La política, dicen los más obscuros filósofos de cantina, está en todos lados. De todas las barbaridades que se dicen sobre el tema esta es, tal vez, la menos errónea. Los asuntos públicos –la huelga, el debate, el plantón, un sindicato, los partidos- no se “politizan”. Al contrario, son la política en sí, pues son las maneras (algunas de las miles posibles) de decidir a quién le toca qué en la sociedad mexicana. Aquél que acusa a algún otro de “politizar” está diciendo otra cosa: está descalificando al interlocutor, expresando frustración, desacuerdo, se trata de una manifestación exigua de desaprobación moral. Se trata de todo eso, quizá de muchas más cosas, pero no de un “argumento”. Ni siquiera es una observación relevante.

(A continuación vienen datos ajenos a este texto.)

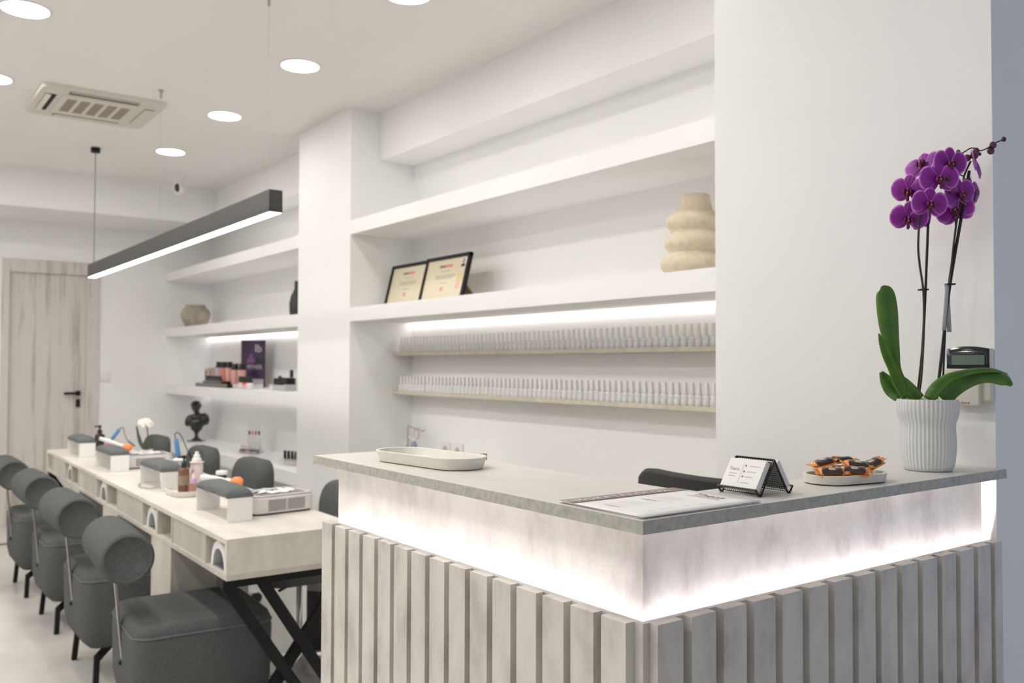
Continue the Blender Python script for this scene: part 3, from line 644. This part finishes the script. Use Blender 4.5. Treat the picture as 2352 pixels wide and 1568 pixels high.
# ------------------------------------------------------------------ manicure table
TT = t = thing('manicure_table', 'long pale manicure table with front cubbies and black crossed legs', 'table', (.119, 1.964, 0), -.0156)
TW = .462; TL = 3.59; ZT = .75; ZB = .618
obj('tabletop', B().box(0, TW, 0, TL, ZT-.018, ZT), TLAM, t, .001)
obj('bottom_board', B().box(0, TW, 0, TL, ZB, ZB+.018), TFACE, t, .001)
obj('end_panel', B().box(0, TW, 0, .018, ZB+.018, ZT-.018), TLAM, t, smooth=False); obj('end_panel', B().box(0, TW, TL-.018, TL, ZB+.018, ZT-.018), TLAM, t, smooth=False)
obj('back_panel', B().box(TW-.018, TW, .018, TL-.018, ZB+.018, ZT-.018), TFACE, t, smooth=False)
z0, z1 = ZB+.018, ZT-.018
for y0, y1 in ((.237, .636), (1.081+.018, 1.56), (2.02+.012, 2.506), (2.931, 3.368)): obj('front_panel', B().box(.004, .02, y0, y1, z0, z1), TFACE, t, smooth=False)
for y in (.222, .630, .847, 1.085, 1.545, 1.778, 2.02, 2.50, 2.712, 2.922, 3.362): obj('divider', B().box(.001, TW-.018, y, y+.018, z0, z1), TFACE, t, smooth=False)
obj('cubby_back', B().box(.26, .27, .018, TL-.018, z0, z1), TFACE, t, smooth=False)
for y0, y1 in ((.651, .939), (1.554, 1.868), (2.48, 2.71)): obj('pedestal', B().box(0.002, .30, y0, y1, .0, ZB), TFACE, t, .001)
def xleg(y):
    b = B(); s_ = (0, 1, 0); w_ = .034
    for xa, xb in ((.012, .395), (.13, .50)): b.bar((xa, y, ZB-.02), (xb, y, .012), w_, .03)
    for xa, xb in ((.46, .03),): b.bar((xa, y+.035, ZB-.02), (xb, y+.035, .012), w_, .03)
    b.box(.0, TW, y-.02, y+.05, ZB-.03, ZB).box(.0, .53, y-.02, y+.05, 0, .02); return b
obj('crossed_leg', xleg(.05), BLK, t, .001); obj('crossed_leg', xleg(3.50), BLK, t, .001)
# uv lamps in the cubbies
def arch(r, w2, n=12, z=0.0): return [(w2, z)]+[(r*w2/r*math.cos(PI*i/n), .0) for i in range(0)]
LGREY = mat('light grey lining', (.62, .63, .62), .4)
def uvlamp(y, label):
    t = thing('nail_lamp', label, 'nail lamp', (.131+.0156*y, 1.964+y, ZB+.0185), -.0156, 'white arch nail lamps in the table cubbies')
    b = B(); n = 14; L = []
    for x in (.0, .006, .17):
        k = 1.0 if x else .97
        L.append(b.loop([(x, k*.082*math.cos(PI*i/n), k*.092*math.sin(PI*i/n)) for i in range(n+1)]+[(x, k*.06*math.cos(PI*(n-i)/n), k*.066*math.sin(PI*(n-i)/n)) for i in range(n+1)]))
    b.skin(L); obj('shell', b, WHP, t, ang=50)
    obj('lining', B().grid(lambda u, v: (.004+.165*u, .0595*math.cos(PI*v), .0655*math.sin(PI*v)), 4, 14), LGREY, t)
    obj('floor_plate', B().box(.004, .165, -.058, .058, 0, .003), mat('dark mirror plate', (.15, .16, .17), .15), t); obj('back_wall', B().grid(lambda u, v: (.168, .06*(2*u-1), .066*v*math.sqrt(max(0, 1-(2*u-1)**2))), 12, 3), LGREY, t)
uvlamp(.118, 'white arch nail lamp in the cubby nearest the table end'); uvlamp(.975, 'white arch nail lamp in the second cubby from the near table end')
uvlamp(1.911, 'white arch nail lamp in the third occupied cubby from the near end'); uvlamp(2.828, 'white arch nail lamp in the farthest occupied cubby')

# arm rests
def armrest():
    t = thing('arm_rest', '', 'arm rest', (0, 0, ZT), 0, 'padded white arm rests on the table')
    obj('bracket', B().box(-.045, .045, -.175, -.172, 0, .086).box(-.045, .045, .172, .175, 0, .086).box(-.045, .045, -.175, .175, .083, .086), WHM, t, .0008)
    b = B(); L = []
    for i in range(19):
        u = -1+i/9; k = (max(0, 1-abs(u)**5))**.5*.62+.38; y = .170*u; row = []
        for q_ in range(20):
            a = 2*PI*q_/20; c_, s_ = math.cos(a), math.sin(a)
            row.append((.0515*(.9+.1*k)*math.copysign(abs(c_)**.6, c_), y, .0875+(.034*k*s_**.8 if s_ > 0 else 0)+.0012*math.sin(7*u+3*a)*(s_ > 0)))
        L.append(b.loop(row))
    b.skin(L); obj('cushion', b, FAB2, t, ang=75)
    obj('strap', B().box(-.049, .049, -.1765, -.166, .0845, .0895), FAB2, t, .001)
    return t
a0 = armrest()
AR = [(.265, 2.43, .0, 'white arm rest with dark cushion nearest the table end'), (.288, 3.345, 0, 'white arm rest with dark cushion left of the bottle tray'),
      (.273, 4.215, 0, 'white arm rest with dark cushion in front of the pink and red caps'), (.288, 5.08, 0, 'white arm rest with dark cushion farthest along the table')]
for i, (x, y, rz, lb) in enumerate(AR):
    o = a0 if i == 0 else dup(a0); o.location = (x, y, ZT+.0005); o.rotation_euler = (0, 0, rz); o['label'] = lb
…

Si las cosas no fueran políticas sencillamente no nos interesarían. Y sí, estoy politizando este escrito.
Véase M. Weber, El político y el científico, J. Medina Echevarría et. al. (trads.), México: Fondo de cultura económica, 1964.
Según la RAE, “sistema” significa “un conjunto de cosas que relacionadas entre sí ordenadamente contribuyen a determinado objeto”.
Véase D. Easton, The political system, Nueva York: Alfred A. Knopf, 1953.
Para una discusión del tema véase F. Escalante Gonzalbo, “Piedra de escándalo. Apuntes sobre el significado político de la corrupción” en C. Lomnitz (coord..), Vicios públicos, virtudes privadas, México: Porrúa-CIESAS, 2000.
Marsella, septiembre, 2009.
H. Arendt, “Qu’est-ce que l’autorité?”, La crise de la culture, París: Gallimard, 1972. pp. 121 – 185.
P. Steinberger, The idea of the state, Cambridge: Cambridge University Press, 2004. p. 140.